• Material:

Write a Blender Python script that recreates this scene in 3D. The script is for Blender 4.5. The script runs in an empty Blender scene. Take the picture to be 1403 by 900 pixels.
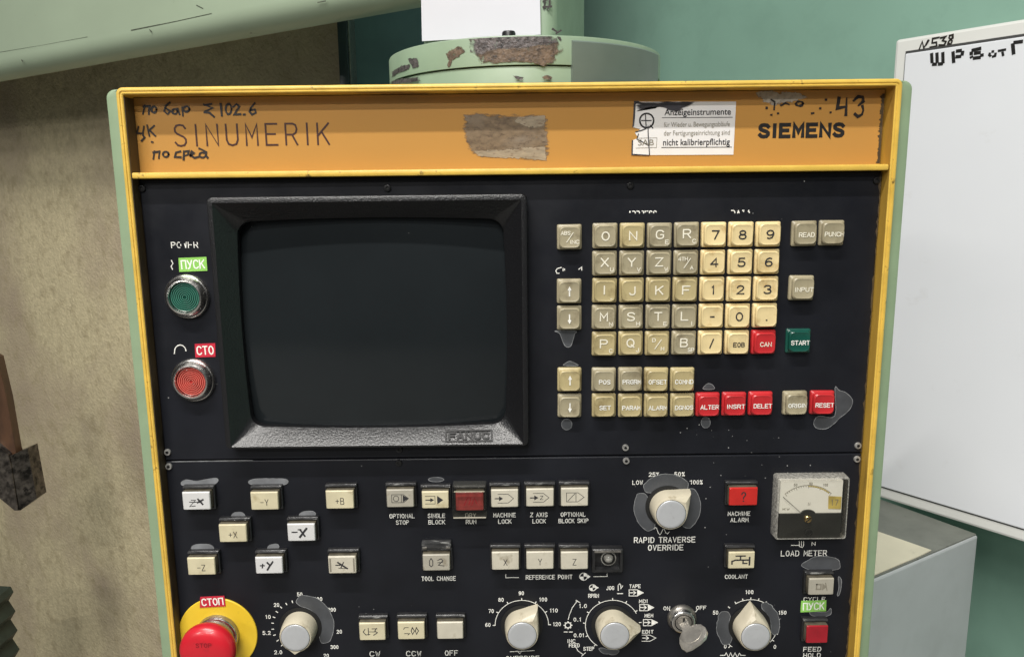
import bpy, bmesh, math, random
from math import sin, cos, pi, radians
from mathutils import Vector, Matrix
random.seed(7)
SC = bpy.context.scene
COL = SC.collection

# ------------------------------------------------------------------ camera
PW, PH, FPX = 1403.0, 900.0, 1050.0
CZ = 1.40                                   # eye height above the shop floor
PITCH, ROLL = radians(10.1), radians(-0.65)
DF = 0.53                                   # eye to the front lip of the control panel
YP = 0.010                                  # the black plates sit this far behind the lip
FWD = Vector((0, cos(PITCH), -sin(PITCH)))
_r = Vector((1, 0, 0)); _u = _r.cross(FWD)
RIGHT = cos(ROLL) * _r + sin(ROLL) * _u
UP = -sin(ROLL) * _r + cos(ROLL) * _u
EYE = Vector((0, -DF, CZ))
cd = bpy.data.cameras.new('camera'); cam = bpy.data.objects.new('camera', cd); COL.objects.link(cam)
cd.sensor_width = 36.0; cd.lens = FPX * 36.0 / PW; cd.clip_start = 0.01; cd.clip_end = 50
m = Matrix.Identity(4)
for i in range(3):
    m[i][0], m[i][1], m[i][2], m[i][3] = RIGHT[i], UP[i], -FWD[i], EYE[i]
cam.matrix_world = m
SC.camera = cam
SC.view_settings.view_transform = 'Standard'; SC.view_settings.look = 'None'
SC.view_settings.exposure = 0.0; SC.view_settings.gamma = 1.0

# ------------------------------------------------------------------ world, the hall's lamps and added fill lamps
wd = bpy.data.worlds.new('World'); SC.world = wd; wd.use_nodes = True
_n = wd.node_tree.nodes; _l = wd.node_tree.links; _bg = _n['Background']
# the rest of the lit hall: pale roof above, dim machines and floor all round
_tc = _n.new('ShaderNodeTexCoord'); _sx = _n.new('ShaderNodeSeparateXYZ'); _cr = _n.new('ShaderNodeValToRGB')
_l.new(_tc.outputs['Generated'], _sx.inputs[0]); _mr = _n.new('ShaderNodeMapRange'); _mr.inputs['From Min'].default_value = -1
_l.new(_sx.outputs['Z'], _mr.inputs['Value']); _l.new(_mr.outputs['Result'], _cr.inputs[0])
_e = _cr.color_ramp.elements; _e[0].position = 0.45; _e[0].color = (.10, .10, .095, 1); _e[1].position = 0.72; _e[1].color = (.42, .46, .48, 1)
_l.new(_cr.outputs[0], _bg.inputs[0]); _bg.inputs[1].default_value = 0.44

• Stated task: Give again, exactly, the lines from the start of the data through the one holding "SC.view_settings.exposure = 0.0;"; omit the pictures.

• Exercise answer:
Write a Blender Python script that recreates this scene in 3D. The script is for Blender 4.5. The script runs in an empty Blender scene. Take the picture to be 1403 by 900 pixels.
import bpy, bmesh, math, random
from math import sin, cos, pi, radians
from mathutils import Vector, Matrix
random.seed(7)
SC = bpy.context.scene
COL = SC.collection

# ------------------------------------------------------------------ camera
PW, PH, FPX = 1403.0, 900.0, 1050.0
CZ = 1.40                                   # eye height above the shop floor
PITCH, ROLL = radians(10.1), radians(-0.65)
DF = 0.53                                   # eye to the front lip of the control panel
YP = 0.010                                  # the black plates sit this far behind the lip
FWD = Vector((0, cos(PITCH), -sin(PITCH)))
_r = Vector((1, 0, 0)); _u = _r.cross(FWD)
RIGHT = cos(ROLL) * _r + sin(ROLL) * _u
UP = -sin(ROLL) * _r + cos(ROLL) * _u
EYE = Vector((0, -DF, CZ))
cd = bpy.data.cameras.new('camera'); cam = bpy.data.objects.new('camera', cd); COL.objects.link(cam)
cd.sensor_width = 36.0; cd.lens = FPX * 36.0 / PW; cd.clip_start = 0.01; cd.clip_end = 50
m = Matrix.Identity(4)
for i in range(3):
    m[i][0], m[i][1], m[i][2], m[i][3] = RIGHT[i], UP[i], -FWD[i], EYE[i]
cam.matrix_world = m
SC.camera = cam
SC.view_settings.view_transform = 'Standard'; SC.view_settings.look = 'None'
SC.view_settings.exposure = 0.0; SC.view_settings.gamma = 1.0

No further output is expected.